Should I be contributing to my pension via my Limited Company?

If you’re a director of a limited company, you can contribute pre-taxed company income to your pension pot.
An employer contribution counts as an allowable business expense, meaning your company will also receive tax relief against corporation tax which has now risen to as much as 25%!

How much can my company contribute to my pension as a company director?

 Unlike personal contributions, there’s no limit on what the company can pay into your pension and obtain tax relief, providing it meets HMRC’s ‘wholly and exclusively’ test (HMRC deems the employer pension contribution to be wholly and exclusively for the employer’s trade or profession).

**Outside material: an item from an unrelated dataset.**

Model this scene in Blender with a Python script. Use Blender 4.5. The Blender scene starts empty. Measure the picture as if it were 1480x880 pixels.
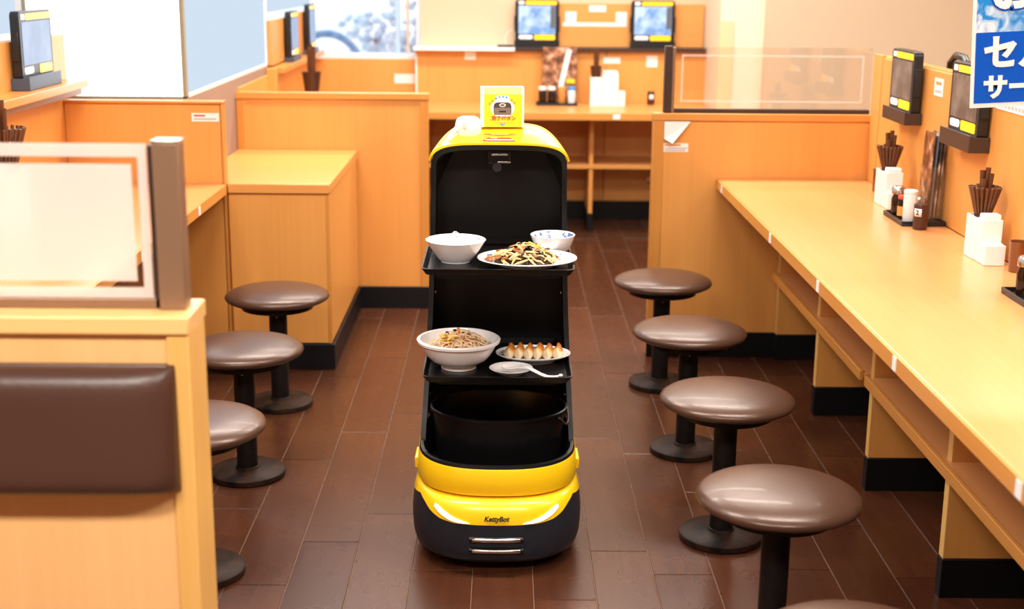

Employer contributions count towards your annual allowance, which is currently £60,000 (this rose on 6 April 2023), while tax relief is only available on up to 100% of your earnings.

If you have a larger amount you’d like to contribute, you may be able to benefit from the ‘carry forward’ rule. This lets you use annual allowances that haven’t been used over the previous three tax years as long as you’ve been a part of a registered pension scheme during this time.

Meaning, if you haven’t used your total allowance over the last three tax years, you can use the leftover amount to increase your contributions.

How much tax could I save by contributing to my pension via my limited company?

 A company director can personally contribute £60,000 or 100% UK earnings. Tax relief will only be given in the tax year the contribution is paid and will be restricted to the higher of £3,600 or 100% of relevant UK earnings.

Relevant UK earnings means any one or more of the following types of income:

  • Employment Income (Wages, Bonus, Overtime, Commission)
  • Benefits in kind which are taxable
  • Statutory Sick Pay and Statutory Maternity Pay
  • Income from a UK/EEA Furnished Holiday Lettings (FHL) business

Further information can be found here: https://www.gov.uk/hmrc-internal-manuals/pensions-tax-manual/ptm044100#earnings

Depending on your earnings, you’ll receive tax relief at your highest marginal rate, either 20%, 40% or 45%.

For the 2023/24 tax year, the corporation tax rate is 25%.

If you’re a basic rate taxpayer, contributing £100 will only cost you £80 because the government will add £20.

As a higher rate taxpayer, a £100 contribution will only cost you £60 because the government will add £40, made up of £20 added immediately and £20 you’ll have to reclaim later via your tax return.

Another benefit is that employers don’t have to pay National Insurance on pension contributions.

The current National Insurance rate for Employers paying Class 1 NIC in 2023/24 is 13.8%, so by contributing directly into your pension through the Company rather than paying it as salary, you save up to 13.8%.

This may be more tax-efficient than personally making pension contributions, especially if you’re limited by how much you can pay into a company director pension personally because of the 100% of earnings rule.

Because of pension schemes’ complex nature, only you can decide which pension scheme is best for you and your situation, however, we recommend seeking  specialist advice from an independent financial adviser.